Increasing Remittances in Pakistan

Recently, the Prime Minister made a statement that good news will follow with regards to increasing remittance in Pakistan from US$ 20 Billion per year to US$ 30 Billion per year, if not US$ 40 Billion per year. The original article can be read here

This figure is very much doable. The numbers will not be easy, they will be difficult to achieve, given such statements of the past, but they are definitely doable.

Whilst everyone has an opinion on it, I and a lot many of my colleagues in the business have discussed this at length. On how it can be done. Here is what we have come up with.

The trade missions and embassies of Pakistan abroad have very little to no impact on remittances. Consular services are very much restricted geographically and the message they send out, is extremely narrow and that too, delivered to a very small audience that is already (perhaps) using the banking channels to send money back home.

We need to look at ways to diversify on how money can come to Pakistan, from corridors other than the Middle East, where we rely too much.

Secondly, we need to completely revamp the PRI (Pakistan Remittance Initiative) in SBP and remove the old school that is running it, fire the current Head of PRI. He has perhaps done more damage to remittances because of his ineptness and incompetence that anyone else.

PRI, currently produces more hinderances than progress.

Low Hanging Fruit

Today, remittances are the backbone of the industry. Here is a summarized version of what the PTI government can do immediately.

  1. Take the subsidy back to Saudi Riyal 25 (instead of SR 20 as it is right now).
  2. Clear all past subsidies within 14 days, I am not sure what pleasure the national exchequer gets from holding on to money that is rightfully due to others.
  3. Implement a policy of clearing subsidy dues on the 1st and 15th of every month.
  4. Do this for two quarters and you should see a healthy jump in inward remittances. If not, re-evaluate and re-execute. 

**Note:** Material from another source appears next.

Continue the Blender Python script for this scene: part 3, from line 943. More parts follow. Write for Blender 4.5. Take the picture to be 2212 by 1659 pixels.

The subsidy model has worked for Pakistan. We cannot experiment otherwise. A lot many people would like to see the subsidy model be abolished, but because it has a powerful historical data of increasing remittances, we should not downplay it, but rather fix what is broken inside of it.

What Else We Can Do…

We should allow a 7 days (guaranteed) process for any foreign money transfer operator or program manager to get approved and start sending remittances into Pakistan.

We need to quickly declare all money coming from overseas income via marketplaces or freelancers, as remittances immediately.

Lastly, we need to constitute a small oversight board that includes government and non-government personnel, from banking and private sector to enable and think of other incentives of increasing remittances. This board should meet monthly. It should also set the focus and directions for PRI to operate under. No more one-man show.

We need to increase licenses for INWARD only remittances to Private Limited Companies in Pakistan, which will deal with digital remittances only.

We need to have such licenses at a cost of US$ 1,000 and they are to be fully-functional licensed money transfer licenses.

We need to remove the restriction of a company being 2 years old outside to be able to do a tie-up as a correspondent in Pakistan. As long as the company is able to provide regulatory coverage, we need to approve it. Seven (7) day end-to-end approval process.

This is how you increase remittances. 

This is what the Philippines did. I actually read the manual on that, which in many circles is called the Remittance Bible. Over 2,000 pages. Embassies and consular services do nothing significant to increase remittances. Neither is the current management of PRI.

We need to reduce friction in the entire process of getting money into Pakistan, which includes the legal paperwork and approval process to be better, more smoother and quicker than any private sector setup anywhere in the world.

I hope we can for once sack the non-performers in PRI and get back on track.

God Speed Imran Khan.

This page was last updated on September 1, 2022.